Traditional Fedora systems have relied on individual application packages/RPMs and package groups for the installation and management of software on the system. While this model is well understood by both developers and administrators, it doesn’t fit well with many of Fedora’s long term goals, or the technical and usability goals of a solution based OS distribution. The proposed Modularity design intends to correct this by moving the focus from individual application packages to solution based modules which provide integrated, configured, and tested bundles (modules) that can be quickly installed on a system.

Initially these modules will rely on RPM packages to deliver the included packages, but the design of the module platform is such that modules can be composed from any number of application package formats, including containers.

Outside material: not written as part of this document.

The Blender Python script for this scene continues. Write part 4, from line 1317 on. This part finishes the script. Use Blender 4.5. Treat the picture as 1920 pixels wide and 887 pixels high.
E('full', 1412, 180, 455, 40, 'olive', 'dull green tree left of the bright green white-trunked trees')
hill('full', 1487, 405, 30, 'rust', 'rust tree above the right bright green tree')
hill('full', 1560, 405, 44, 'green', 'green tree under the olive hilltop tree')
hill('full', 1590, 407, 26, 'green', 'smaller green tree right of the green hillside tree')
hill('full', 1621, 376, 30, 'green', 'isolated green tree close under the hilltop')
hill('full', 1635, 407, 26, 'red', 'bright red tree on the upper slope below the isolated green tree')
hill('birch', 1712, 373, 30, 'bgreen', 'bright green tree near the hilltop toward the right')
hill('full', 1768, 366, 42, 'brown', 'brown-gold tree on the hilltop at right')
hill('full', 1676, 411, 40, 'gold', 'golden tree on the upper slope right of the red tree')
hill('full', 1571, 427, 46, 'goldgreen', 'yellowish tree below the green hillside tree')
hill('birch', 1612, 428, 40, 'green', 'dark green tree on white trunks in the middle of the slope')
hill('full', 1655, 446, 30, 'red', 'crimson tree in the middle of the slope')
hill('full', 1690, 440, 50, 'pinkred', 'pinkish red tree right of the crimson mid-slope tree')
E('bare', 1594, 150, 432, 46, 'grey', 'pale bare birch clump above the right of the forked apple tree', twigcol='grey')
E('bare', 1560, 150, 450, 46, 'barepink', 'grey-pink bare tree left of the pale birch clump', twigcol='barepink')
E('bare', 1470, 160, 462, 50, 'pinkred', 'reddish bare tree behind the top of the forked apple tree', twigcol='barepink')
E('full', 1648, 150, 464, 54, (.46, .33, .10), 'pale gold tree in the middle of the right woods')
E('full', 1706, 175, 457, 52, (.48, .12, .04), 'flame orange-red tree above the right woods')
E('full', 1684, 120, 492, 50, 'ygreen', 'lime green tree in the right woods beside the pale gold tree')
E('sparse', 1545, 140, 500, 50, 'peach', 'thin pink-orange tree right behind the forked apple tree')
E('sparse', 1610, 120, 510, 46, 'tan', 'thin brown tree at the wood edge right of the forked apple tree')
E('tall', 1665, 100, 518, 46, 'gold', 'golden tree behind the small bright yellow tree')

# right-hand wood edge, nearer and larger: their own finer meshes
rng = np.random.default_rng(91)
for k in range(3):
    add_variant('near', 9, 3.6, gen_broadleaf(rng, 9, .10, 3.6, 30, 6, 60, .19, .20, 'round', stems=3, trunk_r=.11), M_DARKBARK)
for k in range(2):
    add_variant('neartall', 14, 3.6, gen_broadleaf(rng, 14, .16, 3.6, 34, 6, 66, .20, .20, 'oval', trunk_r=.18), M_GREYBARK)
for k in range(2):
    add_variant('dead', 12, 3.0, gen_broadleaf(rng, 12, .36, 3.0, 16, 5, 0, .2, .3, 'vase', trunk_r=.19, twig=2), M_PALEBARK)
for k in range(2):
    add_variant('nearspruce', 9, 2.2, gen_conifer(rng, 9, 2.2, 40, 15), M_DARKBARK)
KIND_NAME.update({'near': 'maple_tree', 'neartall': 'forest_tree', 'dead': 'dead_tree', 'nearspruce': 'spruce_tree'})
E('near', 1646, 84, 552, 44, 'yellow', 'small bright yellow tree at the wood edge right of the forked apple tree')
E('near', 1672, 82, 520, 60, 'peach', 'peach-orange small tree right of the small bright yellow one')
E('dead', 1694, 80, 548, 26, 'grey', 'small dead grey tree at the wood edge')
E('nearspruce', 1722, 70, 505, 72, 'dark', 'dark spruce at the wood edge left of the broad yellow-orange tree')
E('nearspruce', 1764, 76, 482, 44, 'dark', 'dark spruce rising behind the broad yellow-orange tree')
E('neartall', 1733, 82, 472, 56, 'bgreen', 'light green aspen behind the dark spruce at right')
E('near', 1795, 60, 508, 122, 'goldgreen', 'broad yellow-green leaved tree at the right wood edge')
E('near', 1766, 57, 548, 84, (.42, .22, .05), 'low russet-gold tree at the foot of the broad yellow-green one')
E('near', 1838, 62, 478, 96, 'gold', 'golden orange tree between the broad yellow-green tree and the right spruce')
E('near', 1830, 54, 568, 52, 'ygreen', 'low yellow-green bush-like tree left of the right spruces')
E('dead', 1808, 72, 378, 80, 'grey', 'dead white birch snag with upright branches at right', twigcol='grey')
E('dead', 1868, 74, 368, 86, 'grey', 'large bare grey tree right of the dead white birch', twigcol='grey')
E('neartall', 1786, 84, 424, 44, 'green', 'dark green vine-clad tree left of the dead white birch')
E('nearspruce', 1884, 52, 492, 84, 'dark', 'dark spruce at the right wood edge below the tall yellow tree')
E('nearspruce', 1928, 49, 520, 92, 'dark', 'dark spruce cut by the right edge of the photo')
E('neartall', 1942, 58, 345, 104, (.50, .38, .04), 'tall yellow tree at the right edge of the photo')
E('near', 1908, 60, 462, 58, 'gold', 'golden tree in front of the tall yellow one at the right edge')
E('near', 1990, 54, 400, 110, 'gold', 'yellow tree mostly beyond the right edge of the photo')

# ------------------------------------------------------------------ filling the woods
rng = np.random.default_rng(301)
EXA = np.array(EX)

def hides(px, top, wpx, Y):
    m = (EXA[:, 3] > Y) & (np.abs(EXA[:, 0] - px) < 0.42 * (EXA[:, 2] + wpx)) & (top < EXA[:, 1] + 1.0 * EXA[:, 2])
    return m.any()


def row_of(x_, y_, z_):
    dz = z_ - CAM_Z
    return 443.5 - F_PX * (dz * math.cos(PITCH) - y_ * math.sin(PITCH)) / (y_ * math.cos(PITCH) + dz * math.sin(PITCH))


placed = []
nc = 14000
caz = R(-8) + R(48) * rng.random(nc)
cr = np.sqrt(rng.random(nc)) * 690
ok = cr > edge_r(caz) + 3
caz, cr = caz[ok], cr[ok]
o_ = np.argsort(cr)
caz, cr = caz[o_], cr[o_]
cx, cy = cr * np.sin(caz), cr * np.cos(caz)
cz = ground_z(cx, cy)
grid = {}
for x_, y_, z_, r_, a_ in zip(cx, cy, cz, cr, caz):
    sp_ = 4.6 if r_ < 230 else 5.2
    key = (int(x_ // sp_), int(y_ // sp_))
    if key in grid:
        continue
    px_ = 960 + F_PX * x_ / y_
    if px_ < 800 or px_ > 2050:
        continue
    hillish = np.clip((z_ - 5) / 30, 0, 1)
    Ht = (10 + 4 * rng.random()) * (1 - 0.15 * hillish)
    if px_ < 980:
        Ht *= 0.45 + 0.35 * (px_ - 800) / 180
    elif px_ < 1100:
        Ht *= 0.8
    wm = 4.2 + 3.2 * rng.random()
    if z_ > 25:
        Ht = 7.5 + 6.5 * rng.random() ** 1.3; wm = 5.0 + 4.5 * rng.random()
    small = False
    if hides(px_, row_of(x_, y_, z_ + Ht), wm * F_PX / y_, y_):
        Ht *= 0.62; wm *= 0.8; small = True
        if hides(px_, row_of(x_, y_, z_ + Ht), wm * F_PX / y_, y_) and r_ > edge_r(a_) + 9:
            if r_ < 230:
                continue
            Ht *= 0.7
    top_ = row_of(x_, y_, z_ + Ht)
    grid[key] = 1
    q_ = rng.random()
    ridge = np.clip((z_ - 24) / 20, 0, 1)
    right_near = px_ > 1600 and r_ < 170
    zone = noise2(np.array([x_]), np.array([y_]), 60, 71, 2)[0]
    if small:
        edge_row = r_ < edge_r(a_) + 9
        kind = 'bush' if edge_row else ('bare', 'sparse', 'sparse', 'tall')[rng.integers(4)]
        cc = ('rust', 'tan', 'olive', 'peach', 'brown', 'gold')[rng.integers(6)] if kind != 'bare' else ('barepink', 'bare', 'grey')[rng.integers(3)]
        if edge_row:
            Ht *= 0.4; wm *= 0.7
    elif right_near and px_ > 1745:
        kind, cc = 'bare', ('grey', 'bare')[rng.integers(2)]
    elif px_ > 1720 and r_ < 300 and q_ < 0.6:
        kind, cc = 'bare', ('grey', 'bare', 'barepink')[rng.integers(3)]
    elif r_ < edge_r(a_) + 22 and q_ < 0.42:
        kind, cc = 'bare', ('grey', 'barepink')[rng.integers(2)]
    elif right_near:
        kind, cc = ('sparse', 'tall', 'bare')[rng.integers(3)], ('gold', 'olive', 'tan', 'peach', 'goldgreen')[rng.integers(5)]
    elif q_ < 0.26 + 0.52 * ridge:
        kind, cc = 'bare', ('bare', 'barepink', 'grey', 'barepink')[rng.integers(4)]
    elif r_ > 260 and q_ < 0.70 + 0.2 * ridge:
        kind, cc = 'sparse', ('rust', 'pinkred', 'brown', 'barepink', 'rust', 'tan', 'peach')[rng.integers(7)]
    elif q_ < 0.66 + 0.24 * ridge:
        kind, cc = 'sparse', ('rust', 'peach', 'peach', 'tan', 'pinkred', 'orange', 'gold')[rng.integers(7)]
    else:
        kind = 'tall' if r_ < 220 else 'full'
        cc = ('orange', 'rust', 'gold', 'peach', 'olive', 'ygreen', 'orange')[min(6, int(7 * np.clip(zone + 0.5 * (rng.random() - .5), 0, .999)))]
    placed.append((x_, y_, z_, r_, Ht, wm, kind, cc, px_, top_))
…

Modules can be used to deliver almost any data to the system, including a nested stack of other modules.

Another goal of the Modularity effort is to decompose the monolithic Fedora distribution into a collection of modules, each with different support lifetimes. For example, the core “base-runtime” module, with a relatively long support lifetime, will provide a very stable set of applications, libraries, and interfaces. Higher level solution specific modules can have varying levels of support lifetimes; longer lifecycles offer better support and stability, while shorter lifecycles trade stability for the ability to better track upstream development.

The Modularity effort presents a number of opportunities for us to rethink how we deliver SELinux policy in Fedora, but with those opportunities comes challenges. The shift towards a modular, solution focused OS offers us the chance to provide a default SELinux policy that is better matched with usage requirements while at the same time reducing the runtime policy size (better performance, smaller memory footprint, etc.). However, modularizing our SELinux policy delivery introduces new concerns around dependency management, object labeling, and support that will need to be addressed.